L'Église a de moins en moins d'emprise sur la population, de moins en moins on s'appelle Marie, Joseph, Marthe, Pierre, Jean. De plus, pour ceux qui ont le mal de l'ailleurs et qui veulent partir, Sion la terre promise ne se trouve plus seulement en France. Il y a aussi les Usa, avec l'American dream qui traduit bien les espérances d'une jeunesse en mal de repères. Beverly Hills représente ce que la jeunesse veut : de belles fringues, une belle maison, de belles bagnoles. Et pour avoir ce petit bout de paradis à portée de main, on commence à prénommer les enfants à l'État Civil : Dylan, Brenda, Kelly, Brandon, Steve. Avec les séries, il y a l'assimilation à un personnage que l'on voit à répétition, et à force, on s'identifie au quotidien à lui. On appelle son enfant Kelly parce qu'on le projette dans l'avenir, déjà grand. Dans une société du désespoir qu'est la nôtre, les jeunes de Beverly Hills ont la vie que les jeunes parents camerounais aimeraient que leurs futurs enfants aient, une existence princière.

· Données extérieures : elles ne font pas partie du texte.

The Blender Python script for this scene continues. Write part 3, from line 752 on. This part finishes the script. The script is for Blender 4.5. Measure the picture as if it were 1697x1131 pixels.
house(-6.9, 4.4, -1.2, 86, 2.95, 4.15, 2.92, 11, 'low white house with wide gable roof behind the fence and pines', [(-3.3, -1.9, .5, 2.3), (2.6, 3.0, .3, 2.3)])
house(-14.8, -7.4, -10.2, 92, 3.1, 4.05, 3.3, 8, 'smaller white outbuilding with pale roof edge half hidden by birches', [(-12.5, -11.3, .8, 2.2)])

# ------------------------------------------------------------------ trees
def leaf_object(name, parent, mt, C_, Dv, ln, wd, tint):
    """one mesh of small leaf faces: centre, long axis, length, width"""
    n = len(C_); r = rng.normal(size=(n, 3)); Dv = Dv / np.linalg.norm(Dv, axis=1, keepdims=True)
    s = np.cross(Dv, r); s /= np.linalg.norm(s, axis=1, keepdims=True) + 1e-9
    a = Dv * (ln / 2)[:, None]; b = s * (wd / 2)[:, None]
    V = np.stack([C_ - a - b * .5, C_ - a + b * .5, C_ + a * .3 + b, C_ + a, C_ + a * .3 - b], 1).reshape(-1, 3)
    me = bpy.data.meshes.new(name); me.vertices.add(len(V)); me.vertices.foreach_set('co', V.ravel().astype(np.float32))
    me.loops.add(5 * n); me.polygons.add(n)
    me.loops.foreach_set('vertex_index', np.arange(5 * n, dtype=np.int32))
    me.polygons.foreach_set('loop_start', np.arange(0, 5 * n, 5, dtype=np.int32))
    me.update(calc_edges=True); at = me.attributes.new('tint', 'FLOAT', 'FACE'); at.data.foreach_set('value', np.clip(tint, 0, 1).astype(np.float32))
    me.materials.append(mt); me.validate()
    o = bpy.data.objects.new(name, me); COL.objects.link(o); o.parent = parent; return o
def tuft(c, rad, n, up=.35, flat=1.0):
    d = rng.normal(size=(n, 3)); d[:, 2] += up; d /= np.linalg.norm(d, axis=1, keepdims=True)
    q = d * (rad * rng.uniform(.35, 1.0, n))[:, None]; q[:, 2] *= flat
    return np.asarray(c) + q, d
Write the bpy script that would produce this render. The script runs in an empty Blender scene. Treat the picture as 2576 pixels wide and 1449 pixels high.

A côté de tout cela, il y a les "telenovelas" d'Amérique du Sud, Brésil, Argentine et Mexique notamment. Dans ces séries, un thème trop universel est rabâché tout au long des épisodes, l'amour, et le pathos des téléspectateurs s'emballe en effet : les enfants s'appellent désormais Sergio, Paola, Angelica, Eduarda, Matteo. D'autres vont pousser le bouchon un peu plus loin en prénommant leurs enfants Marimar, de toutes les manières, on se fout de savoir si c'est la contraction de Maria Del Mar. Mais bizarrement, on n'a jamais vu un enfant recevoir à sa naissance le prénom de Chaka, ou Kunta Kinte. Pourtant Chaka Zulu et Racines de Alex Haley ont connu un véritable triomphe sur la Crtv. Mais tout espoir n'est pas perdu, reste à voir qui nommera son bébé Ntaphil, du nom du personnage principal de cette série camerounaise, du même nom, diffusée sur la chaîne publique nationale en 2005.